Two days after the historic midterm election, syndicated columnist George Will wrote an insightful op-ed about the deeper meaning of the resounding conservative victory. He included comments on the problem of what has been called the ruling class or the elites, the rulers championed by progressives (who constitute most of today’s liberals). Will said, “The point of progressivism is that the people must progress up from their backwardness. They cannot do so unless they are pulled toward the light by a government composed of the enlightened—experts coolly devoted to facts and science.”

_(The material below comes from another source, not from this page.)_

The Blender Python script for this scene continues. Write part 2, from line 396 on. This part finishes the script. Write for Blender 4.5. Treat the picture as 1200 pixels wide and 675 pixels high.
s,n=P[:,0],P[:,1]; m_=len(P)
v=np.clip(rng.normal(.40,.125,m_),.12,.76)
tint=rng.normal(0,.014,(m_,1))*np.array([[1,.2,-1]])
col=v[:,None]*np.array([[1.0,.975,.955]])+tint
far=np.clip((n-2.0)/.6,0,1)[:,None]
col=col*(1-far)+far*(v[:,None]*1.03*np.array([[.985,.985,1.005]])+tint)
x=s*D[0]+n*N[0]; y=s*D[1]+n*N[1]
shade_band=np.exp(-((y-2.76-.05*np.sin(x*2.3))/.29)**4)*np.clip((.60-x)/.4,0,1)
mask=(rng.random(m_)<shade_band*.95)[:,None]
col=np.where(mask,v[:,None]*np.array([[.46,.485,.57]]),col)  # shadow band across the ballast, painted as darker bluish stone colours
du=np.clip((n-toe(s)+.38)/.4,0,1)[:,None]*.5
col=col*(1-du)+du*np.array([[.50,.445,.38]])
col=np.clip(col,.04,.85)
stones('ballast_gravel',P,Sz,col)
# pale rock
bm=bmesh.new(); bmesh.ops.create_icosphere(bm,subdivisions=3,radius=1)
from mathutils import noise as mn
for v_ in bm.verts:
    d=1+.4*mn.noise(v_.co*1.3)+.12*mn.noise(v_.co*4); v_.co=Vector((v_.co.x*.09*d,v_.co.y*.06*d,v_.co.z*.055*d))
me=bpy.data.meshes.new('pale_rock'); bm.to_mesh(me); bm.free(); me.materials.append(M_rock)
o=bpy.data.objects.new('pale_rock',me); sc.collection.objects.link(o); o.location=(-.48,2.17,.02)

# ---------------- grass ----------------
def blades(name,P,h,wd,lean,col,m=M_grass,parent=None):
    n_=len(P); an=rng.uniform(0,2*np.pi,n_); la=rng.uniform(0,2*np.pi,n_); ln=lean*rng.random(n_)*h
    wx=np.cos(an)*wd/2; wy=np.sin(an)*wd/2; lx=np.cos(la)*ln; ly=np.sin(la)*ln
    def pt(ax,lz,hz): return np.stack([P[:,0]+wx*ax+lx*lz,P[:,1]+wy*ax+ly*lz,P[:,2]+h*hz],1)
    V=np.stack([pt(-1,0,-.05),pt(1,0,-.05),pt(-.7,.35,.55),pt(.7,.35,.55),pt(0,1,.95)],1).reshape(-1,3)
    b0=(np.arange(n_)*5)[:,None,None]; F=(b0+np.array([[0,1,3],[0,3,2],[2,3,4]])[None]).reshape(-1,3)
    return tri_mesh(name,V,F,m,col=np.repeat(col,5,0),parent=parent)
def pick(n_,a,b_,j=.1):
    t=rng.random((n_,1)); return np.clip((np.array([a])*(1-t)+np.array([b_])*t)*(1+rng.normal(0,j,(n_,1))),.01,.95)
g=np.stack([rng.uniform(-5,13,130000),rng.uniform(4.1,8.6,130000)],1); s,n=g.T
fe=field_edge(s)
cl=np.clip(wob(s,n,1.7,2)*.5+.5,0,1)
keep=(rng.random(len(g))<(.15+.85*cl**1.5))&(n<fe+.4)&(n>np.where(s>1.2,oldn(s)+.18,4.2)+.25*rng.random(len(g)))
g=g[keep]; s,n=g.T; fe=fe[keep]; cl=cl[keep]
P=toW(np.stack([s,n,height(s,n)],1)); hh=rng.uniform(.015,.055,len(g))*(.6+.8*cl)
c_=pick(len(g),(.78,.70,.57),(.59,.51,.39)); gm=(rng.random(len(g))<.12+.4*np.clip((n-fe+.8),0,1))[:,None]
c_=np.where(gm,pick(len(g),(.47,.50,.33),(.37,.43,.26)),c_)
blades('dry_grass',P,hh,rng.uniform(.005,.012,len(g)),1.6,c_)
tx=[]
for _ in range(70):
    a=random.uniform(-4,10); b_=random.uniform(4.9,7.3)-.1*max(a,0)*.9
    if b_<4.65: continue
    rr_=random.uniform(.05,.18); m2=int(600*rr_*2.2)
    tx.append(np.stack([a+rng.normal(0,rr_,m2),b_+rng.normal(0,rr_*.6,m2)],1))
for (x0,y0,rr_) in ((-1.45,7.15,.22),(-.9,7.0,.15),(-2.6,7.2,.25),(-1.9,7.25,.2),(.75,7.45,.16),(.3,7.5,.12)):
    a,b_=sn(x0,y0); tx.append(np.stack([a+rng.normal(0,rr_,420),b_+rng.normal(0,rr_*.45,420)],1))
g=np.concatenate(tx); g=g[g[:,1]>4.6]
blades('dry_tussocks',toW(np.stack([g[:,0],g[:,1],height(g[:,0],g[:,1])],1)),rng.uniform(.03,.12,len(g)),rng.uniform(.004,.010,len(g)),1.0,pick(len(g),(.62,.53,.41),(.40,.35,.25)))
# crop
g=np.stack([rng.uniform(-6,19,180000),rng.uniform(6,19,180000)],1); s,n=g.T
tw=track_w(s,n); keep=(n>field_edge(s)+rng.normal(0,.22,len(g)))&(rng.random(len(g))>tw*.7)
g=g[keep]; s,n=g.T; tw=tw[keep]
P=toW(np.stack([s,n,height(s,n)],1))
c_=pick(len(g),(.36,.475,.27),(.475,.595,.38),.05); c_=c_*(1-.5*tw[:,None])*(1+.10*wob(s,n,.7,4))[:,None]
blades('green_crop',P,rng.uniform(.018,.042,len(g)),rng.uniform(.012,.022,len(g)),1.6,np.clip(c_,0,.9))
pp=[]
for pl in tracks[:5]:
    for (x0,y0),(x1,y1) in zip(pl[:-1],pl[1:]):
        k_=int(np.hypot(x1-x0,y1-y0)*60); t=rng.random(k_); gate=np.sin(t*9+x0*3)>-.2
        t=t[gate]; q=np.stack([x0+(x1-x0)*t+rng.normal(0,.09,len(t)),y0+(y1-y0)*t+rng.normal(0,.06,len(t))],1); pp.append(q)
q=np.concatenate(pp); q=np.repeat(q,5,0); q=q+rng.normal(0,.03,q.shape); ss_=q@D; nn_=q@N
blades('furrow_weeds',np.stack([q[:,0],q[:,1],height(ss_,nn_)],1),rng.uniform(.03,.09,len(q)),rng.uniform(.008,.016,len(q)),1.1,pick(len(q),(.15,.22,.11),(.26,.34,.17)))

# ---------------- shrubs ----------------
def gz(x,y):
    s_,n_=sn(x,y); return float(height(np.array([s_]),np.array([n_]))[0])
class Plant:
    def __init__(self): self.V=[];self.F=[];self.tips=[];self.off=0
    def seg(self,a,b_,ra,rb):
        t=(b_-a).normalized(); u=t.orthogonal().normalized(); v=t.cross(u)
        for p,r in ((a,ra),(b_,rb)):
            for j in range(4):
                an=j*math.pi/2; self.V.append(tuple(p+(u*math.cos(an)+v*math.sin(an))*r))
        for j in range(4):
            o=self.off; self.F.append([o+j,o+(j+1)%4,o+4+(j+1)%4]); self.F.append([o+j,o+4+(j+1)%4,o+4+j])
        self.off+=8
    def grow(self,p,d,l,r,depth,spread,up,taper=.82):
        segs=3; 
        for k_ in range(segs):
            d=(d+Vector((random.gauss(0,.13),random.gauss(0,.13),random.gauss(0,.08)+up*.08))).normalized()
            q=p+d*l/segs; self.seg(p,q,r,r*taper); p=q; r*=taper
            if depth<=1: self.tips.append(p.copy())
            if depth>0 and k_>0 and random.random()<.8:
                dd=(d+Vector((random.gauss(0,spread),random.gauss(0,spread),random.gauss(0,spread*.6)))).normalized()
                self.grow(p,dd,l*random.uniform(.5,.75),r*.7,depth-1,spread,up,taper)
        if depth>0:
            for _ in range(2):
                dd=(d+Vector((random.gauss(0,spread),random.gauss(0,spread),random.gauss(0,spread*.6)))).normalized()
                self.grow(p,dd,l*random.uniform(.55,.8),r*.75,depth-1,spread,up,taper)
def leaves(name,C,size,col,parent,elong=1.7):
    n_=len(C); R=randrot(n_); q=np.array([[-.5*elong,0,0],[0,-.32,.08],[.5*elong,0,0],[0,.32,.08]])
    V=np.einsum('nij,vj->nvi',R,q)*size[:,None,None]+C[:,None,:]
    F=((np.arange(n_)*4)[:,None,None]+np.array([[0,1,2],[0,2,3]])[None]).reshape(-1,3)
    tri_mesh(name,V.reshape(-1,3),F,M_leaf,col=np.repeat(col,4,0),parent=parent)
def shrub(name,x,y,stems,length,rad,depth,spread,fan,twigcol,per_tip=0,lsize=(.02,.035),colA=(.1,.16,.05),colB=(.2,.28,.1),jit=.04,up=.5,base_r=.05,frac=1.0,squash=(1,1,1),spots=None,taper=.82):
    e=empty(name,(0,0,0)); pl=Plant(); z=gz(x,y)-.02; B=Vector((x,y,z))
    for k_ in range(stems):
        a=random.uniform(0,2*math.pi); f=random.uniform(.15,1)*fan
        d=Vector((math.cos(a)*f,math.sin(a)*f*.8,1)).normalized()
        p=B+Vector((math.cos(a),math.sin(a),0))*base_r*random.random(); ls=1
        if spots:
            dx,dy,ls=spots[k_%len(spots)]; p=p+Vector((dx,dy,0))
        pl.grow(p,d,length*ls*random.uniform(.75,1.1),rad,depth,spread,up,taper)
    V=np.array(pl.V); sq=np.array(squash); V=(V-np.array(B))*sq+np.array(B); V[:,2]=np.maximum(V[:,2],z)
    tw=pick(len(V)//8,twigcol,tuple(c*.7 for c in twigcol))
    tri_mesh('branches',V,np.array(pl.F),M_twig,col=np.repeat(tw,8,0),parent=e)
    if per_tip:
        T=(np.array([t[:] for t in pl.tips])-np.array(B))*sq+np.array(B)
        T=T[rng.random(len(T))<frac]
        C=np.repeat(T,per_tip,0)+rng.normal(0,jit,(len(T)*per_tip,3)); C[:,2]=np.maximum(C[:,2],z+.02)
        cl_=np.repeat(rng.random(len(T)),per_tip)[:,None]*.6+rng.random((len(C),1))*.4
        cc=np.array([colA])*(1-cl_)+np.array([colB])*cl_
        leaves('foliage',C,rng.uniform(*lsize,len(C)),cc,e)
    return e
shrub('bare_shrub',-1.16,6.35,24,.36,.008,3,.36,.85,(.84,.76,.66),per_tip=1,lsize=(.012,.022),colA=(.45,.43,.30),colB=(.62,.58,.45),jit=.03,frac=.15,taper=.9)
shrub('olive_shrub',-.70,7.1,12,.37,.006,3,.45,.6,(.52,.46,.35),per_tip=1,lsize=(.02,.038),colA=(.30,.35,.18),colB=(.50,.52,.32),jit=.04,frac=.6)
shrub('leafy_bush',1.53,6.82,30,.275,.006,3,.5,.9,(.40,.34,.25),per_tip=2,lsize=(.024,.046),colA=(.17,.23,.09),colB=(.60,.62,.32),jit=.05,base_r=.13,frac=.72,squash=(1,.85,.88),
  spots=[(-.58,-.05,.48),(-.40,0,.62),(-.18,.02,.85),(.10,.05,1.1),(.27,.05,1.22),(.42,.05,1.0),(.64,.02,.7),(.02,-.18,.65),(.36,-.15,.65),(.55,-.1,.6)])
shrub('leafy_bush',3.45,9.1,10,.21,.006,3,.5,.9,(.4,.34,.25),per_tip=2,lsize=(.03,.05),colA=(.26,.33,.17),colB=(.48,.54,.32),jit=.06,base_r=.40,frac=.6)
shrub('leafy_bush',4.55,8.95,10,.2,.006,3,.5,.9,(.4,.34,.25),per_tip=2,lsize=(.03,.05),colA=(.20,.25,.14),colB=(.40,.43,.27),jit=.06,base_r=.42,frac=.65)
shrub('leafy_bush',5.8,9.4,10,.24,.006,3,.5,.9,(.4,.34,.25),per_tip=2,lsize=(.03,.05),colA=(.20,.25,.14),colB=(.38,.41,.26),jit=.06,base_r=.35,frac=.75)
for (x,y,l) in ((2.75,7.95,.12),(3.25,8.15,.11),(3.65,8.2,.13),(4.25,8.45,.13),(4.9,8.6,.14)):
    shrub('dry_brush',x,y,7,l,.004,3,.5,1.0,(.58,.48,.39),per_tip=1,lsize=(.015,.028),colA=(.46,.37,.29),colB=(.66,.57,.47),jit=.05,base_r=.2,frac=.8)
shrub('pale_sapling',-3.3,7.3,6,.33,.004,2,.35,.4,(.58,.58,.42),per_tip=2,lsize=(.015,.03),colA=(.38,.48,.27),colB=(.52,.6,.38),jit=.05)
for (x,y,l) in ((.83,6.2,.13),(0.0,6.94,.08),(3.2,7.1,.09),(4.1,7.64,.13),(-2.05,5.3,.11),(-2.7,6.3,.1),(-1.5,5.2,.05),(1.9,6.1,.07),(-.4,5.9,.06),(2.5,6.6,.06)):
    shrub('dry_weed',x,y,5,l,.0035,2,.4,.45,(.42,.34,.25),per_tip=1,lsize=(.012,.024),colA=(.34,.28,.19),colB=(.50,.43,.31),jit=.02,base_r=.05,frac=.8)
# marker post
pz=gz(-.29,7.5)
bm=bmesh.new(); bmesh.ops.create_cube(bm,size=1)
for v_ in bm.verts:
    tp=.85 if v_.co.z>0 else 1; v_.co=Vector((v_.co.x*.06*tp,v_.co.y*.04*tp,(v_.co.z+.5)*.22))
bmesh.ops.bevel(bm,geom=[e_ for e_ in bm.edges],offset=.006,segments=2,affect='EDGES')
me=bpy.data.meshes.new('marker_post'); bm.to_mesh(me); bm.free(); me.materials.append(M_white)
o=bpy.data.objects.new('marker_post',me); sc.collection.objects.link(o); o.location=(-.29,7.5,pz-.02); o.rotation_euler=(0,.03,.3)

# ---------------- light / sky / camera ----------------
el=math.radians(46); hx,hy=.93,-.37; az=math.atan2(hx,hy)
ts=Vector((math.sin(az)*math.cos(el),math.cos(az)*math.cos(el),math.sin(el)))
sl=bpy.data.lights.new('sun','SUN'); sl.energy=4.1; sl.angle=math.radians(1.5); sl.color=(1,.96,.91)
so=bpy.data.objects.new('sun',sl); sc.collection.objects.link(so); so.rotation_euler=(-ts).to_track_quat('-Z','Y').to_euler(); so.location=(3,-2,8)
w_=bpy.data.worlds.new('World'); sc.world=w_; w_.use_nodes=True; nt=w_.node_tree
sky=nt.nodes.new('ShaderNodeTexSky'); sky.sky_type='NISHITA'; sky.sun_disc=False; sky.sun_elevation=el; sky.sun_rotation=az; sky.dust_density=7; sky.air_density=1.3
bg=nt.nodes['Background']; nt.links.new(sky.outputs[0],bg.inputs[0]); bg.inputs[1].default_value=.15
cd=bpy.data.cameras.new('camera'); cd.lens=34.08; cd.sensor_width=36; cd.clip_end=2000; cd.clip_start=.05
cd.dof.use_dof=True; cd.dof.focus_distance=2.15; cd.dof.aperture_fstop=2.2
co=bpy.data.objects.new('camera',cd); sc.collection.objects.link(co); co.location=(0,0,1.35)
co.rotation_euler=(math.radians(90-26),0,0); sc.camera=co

He quoted George Mason University economist Don Boudreaux:
(Liberal) ideas are almost exclusively about how other people should live their lives. These are ideas about how one group of people (the politically successful) should engineer everyone else’s contracts, social relations, diets, habits, and even moral sentiments….(The ideas of liberalism are) about replacing an unimaginably large multitude of diverse and competing ideas . . . with a relatively paltry set of ‘Big Ideas’ that are politically selected, centrally imposed, and enforced by government, not by the natural give, take and compromise of the everyday interactions of millions of people.
Will concluded:
This was the serious concern that percolated beneath the normal froth and nonsense of the elections: Is political power—are government commands and controls—superseding and suffocating the creativity of a market society’s spontaneous order? On Tuesday, a rational and alarmed American majority said ‘yes.’